Book Review; The Graveyard Book

The Graveyard Book

Wait, wait, all right. Dude. Let’s take like The Jungle Book by Rudyard Kipling and retell it, but like instead of making it a story about an orphan boy raised by the creatures of the jungle let’s have the kid grow up in a graveyard. So instead of a python we’ll have a vampire. And instead of baboons we’ll have ghouls. And instead of a bear we’ll have a …a werewolf. Dude.

All glibness aside, that’s actually a pretty cool idea and I’m glad that author Neil Gaiman got it, because I liked The Graveyard Book quite a bit. As I said, it kind of takes The Jungle Book concept and switches it around so that little Nobody Owens (“Nob” for short) is adopted by the ghosts of a pastoral graveyard when the rest of his family is murdered by a mysterious figure that ends up dogging him for most of the book. Nob is bright, precocious, and largely unaware of the outside world because he is forbidden from venturing outside the graveyard gates. But he is given certain magical powers otherwise possessed only by the dead, and he makes the most of his life among death.

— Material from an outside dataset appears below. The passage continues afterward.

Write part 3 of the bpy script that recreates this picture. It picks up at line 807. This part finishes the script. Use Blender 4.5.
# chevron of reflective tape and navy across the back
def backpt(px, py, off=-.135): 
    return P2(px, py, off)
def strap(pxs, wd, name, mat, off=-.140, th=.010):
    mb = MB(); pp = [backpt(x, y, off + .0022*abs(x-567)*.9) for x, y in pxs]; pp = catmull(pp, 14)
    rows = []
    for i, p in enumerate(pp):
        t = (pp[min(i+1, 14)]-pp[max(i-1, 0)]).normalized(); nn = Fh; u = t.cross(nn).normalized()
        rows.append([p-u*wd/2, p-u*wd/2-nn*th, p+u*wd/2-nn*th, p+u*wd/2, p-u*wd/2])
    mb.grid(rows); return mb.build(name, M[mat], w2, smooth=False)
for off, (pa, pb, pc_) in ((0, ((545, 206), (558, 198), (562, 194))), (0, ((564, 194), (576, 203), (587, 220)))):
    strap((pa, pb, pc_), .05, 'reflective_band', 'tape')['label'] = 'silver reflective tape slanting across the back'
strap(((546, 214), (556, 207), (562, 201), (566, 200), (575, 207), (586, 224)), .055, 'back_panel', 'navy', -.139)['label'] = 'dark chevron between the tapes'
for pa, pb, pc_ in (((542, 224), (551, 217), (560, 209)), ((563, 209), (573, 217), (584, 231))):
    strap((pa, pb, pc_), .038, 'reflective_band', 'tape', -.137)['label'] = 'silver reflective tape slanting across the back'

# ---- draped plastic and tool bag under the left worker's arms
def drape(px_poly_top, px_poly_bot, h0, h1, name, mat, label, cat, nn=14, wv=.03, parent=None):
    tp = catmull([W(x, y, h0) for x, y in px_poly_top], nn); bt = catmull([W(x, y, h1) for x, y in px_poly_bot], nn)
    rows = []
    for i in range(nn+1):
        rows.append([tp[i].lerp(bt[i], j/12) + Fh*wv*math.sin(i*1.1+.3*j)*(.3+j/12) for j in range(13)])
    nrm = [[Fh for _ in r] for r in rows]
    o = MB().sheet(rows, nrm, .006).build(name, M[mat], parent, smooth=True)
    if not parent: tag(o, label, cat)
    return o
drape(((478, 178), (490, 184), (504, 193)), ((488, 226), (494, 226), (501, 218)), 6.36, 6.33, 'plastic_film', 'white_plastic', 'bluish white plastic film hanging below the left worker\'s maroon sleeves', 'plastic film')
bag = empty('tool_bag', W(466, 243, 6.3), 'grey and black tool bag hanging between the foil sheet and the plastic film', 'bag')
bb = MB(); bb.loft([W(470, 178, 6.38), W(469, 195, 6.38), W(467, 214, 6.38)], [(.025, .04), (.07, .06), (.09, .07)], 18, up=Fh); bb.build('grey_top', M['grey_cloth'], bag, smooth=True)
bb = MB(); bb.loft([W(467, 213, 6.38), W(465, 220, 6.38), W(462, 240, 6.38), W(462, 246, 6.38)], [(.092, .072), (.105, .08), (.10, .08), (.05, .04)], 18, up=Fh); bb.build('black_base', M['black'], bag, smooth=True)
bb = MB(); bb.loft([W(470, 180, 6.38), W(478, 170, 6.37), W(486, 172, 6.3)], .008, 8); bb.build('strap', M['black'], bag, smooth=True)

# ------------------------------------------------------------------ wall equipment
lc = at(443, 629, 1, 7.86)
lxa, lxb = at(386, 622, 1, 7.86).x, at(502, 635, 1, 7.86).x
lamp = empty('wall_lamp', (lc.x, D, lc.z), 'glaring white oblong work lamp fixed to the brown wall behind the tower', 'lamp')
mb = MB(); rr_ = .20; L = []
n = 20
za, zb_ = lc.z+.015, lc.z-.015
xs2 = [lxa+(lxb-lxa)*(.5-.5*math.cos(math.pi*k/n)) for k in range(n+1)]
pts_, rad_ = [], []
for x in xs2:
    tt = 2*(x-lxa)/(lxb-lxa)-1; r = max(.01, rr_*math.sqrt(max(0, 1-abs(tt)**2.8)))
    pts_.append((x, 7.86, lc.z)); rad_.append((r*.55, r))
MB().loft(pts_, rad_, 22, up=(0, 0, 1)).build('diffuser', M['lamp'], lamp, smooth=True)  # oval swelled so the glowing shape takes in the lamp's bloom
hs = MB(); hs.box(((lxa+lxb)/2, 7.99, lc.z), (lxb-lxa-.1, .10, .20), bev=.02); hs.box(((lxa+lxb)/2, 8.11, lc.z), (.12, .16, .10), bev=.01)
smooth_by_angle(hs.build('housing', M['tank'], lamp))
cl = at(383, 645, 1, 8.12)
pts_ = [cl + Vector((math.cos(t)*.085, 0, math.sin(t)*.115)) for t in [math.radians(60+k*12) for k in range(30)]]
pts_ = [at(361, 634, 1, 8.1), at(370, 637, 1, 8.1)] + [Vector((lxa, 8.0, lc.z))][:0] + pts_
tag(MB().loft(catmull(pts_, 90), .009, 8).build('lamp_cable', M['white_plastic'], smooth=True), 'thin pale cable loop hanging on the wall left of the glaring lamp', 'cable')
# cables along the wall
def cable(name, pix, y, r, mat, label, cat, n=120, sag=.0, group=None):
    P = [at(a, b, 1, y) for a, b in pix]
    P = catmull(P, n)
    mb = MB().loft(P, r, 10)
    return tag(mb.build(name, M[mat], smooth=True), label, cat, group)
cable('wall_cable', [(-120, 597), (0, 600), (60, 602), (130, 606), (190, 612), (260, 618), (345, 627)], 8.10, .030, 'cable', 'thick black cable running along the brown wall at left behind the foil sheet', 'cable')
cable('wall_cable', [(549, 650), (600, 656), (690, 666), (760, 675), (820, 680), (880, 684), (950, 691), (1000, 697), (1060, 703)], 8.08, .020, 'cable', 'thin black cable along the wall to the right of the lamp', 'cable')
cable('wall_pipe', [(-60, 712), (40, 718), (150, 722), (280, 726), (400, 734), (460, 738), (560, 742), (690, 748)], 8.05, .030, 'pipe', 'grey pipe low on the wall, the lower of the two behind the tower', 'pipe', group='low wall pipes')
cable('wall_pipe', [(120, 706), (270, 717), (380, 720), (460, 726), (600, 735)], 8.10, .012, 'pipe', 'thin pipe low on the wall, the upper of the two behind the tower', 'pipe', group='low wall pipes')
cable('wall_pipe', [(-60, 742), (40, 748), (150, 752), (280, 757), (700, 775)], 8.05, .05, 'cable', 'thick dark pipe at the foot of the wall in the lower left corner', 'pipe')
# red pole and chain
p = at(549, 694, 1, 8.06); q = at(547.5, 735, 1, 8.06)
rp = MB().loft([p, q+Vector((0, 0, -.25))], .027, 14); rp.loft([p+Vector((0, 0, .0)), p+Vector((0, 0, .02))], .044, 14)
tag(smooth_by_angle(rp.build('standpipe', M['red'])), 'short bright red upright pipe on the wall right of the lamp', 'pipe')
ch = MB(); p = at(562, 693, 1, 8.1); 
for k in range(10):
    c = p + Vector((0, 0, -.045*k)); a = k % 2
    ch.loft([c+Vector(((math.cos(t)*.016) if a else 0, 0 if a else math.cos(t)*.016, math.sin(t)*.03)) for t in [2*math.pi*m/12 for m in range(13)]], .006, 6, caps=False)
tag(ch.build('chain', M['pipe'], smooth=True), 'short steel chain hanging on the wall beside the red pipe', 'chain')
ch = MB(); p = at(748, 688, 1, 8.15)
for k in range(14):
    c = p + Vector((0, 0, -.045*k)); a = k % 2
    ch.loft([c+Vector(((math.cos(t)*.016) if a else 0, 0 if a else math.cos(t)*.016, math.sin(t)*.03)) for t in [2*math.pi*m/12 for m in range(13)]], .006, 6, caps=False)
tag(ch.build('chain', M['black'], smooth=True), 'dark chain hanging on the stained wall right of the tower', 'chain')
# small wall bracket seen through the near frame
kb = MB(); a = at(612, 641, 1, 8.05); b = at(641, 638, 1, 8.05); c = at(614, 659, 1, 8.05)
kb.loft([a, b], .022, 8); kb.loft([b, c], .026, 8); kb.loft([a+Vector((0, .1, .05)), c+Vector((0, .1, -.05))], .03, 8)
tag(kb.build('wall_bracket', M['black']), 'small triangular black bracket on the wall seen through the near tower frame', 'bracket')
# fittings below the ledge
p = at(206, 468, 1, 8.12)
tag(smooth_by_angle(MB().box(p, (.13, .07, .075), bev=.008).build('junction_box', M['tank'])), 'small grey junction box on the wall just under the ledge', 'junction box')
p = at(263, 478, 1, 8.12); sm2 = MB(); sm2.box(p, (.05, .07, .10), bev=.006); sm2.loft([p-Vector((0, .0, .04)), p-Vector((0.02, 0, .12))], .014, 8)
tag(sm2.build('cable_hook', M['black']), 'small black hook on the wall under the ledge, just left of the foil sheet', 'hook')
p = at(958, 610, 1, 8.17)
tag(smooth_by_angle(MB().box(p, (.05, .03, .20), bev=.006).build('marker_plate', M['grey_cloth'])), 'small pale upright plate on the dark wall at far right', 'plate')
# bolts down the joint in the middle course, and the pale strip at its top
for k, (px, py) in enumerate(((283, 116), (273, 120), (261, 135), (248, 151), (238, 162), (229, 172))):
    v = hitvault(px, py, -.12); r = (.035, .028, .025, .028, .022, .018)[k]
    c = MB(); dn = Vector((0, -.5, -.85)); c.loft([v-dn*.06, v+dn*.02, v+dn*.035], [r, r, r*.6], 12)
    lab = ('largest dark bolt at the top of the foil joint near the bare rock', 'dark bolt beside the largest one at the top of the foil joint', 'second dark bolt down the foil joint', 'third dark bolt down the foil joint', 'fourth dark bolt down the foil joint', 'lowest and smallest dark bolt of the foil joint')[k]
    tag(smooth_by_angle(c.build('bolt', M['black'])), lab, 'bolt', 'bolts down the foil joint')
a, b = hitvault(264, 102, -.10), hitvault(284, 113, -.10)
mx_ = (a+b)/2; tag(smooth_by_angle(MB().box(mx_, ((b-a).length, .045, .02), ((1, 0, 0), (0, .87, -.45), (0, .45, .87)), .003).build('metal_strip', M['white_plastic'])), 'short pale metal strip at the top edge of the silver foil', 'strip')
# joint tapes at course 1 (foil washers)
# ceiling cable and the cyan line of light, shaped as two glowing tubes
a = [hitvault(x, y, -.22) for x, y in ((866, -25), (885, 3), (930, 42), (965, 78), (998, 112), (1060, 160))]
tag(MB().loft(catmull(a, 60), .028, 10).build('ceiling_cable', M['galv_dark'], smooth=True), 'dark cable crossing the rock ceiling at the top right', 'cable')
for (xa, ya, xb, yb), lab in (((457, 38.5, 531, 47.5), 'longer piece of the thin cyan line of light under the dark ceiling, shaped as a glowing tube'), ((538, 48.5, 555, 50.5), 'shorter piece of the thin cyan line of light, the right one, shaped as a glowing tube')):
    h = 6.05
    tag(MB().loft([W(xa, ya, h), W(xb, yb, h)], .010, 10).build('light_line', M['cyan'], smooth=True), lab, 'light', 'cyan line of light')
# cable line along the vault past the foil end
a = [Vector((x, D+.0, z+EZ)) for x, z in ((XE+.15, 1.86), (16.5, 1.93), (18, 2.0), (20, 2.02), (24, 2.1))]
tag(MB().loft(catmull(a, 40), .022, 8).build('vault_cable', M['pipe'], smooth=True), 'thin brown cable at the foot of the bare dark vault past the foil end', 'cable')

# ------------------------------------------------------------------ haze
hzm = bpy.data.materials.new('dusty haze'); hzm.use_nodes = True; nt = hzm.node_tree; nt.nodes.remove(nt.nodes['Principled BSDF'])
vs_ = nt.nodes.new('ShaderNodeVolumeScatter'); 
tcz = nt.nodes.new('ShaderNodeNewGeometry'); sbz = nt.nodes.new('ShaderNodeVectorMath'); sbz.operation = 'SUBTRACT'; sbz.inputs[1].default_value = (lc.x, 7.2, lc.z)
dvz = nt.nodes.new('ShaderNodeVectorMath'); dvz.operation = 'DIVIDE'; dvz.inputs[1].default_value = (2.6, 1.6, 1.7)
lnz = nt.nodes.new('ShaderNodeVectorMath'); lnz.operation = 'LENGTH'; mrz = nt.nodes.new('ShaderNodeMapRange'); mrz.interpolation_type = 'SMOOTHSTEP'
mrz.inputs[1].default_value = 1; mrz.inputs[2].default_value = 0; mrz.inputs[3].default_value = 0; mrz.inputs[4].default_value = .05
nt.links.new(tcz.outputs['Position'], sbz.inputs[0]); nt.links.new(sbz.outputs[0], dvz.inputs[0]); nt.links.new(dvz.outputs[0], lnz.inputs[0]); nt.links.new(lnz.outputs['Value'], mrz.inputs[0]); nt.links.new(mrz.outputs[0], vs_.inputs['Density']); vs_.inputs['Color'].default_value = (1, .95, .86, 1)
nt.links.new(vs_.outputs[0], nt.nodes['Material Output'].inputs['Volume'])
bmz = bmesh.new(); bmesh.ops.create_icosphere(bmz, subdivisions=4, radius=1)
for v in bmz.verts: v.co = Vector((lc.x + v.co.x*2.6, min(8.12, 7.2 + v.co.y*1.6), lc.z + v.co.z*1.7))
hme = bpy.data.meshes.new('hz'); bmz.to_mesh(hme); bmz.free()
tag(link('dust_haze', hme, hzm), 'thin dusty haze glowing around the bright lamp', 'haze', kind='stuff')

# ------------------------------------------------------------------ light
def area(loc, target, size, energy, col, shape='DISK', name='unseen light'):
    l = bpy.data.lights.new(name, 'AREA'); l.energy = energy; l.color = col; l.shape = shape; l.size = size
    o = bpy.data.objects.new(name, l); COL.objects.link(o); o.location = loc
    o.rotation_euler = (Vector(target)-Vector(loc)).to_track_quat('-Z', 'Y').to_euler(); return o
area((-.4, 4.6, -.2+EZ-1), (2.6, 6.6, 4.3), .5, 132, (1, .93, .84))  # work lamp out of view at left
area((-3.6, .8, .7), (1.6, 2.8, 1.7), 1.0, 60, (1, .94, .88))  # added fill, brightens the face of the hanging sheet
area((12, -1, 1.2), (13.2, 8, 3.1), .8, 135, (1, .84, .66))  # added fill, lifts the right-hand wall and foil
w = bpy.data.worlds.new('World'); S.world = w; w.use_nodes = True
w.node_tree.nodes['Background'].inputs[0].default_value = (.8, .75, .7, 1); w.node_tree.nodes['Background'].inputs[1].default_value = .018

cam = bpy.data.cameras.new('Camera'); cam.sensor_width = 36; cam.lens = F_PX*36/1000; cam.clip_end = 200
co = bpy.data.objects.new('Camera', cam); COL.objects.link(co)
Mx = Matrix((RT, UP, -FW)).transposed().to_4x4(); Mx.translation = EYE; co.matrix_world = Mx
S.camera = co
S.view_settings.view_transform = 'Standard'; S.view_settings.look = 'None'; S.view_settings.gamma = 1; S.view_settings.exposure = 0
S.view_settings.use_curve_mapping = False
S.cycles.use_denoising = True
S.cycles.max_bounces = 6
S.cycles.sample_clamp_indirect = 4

I should mention that this is pretty clearly a book for young adults, so the language is pretty simple, there’s not much violence, and there are no adult situations of the salacious type. But as you might guess from a book about the citizens of a cemetery, The Graveyard Book does tackle one theme typically reserved for adults: death. It’s everywhere in the book, and Gaiman uses that as an opportunity to talk about the flip side of that coin: life and the potential it brings. In a lot of ways The Graveyard Book is a coming of age book, as Nob develops a very blase attitude towards death to the point of not caring if he dies –almost all of his best friends are dead, after all.
But in the course of his character arc, Nob learns to value his own life and the potential that he has to do anything, to go anywhere, and to be anyone. It’s a theme that a lot of young adults will find compelling, and Gaiman executes it really well while keeping the plot brisk and the setting imaginative enough to keep you turning the pages. And the last couple of chapters in particular are bittersweet partings that I think every one of us can relate to.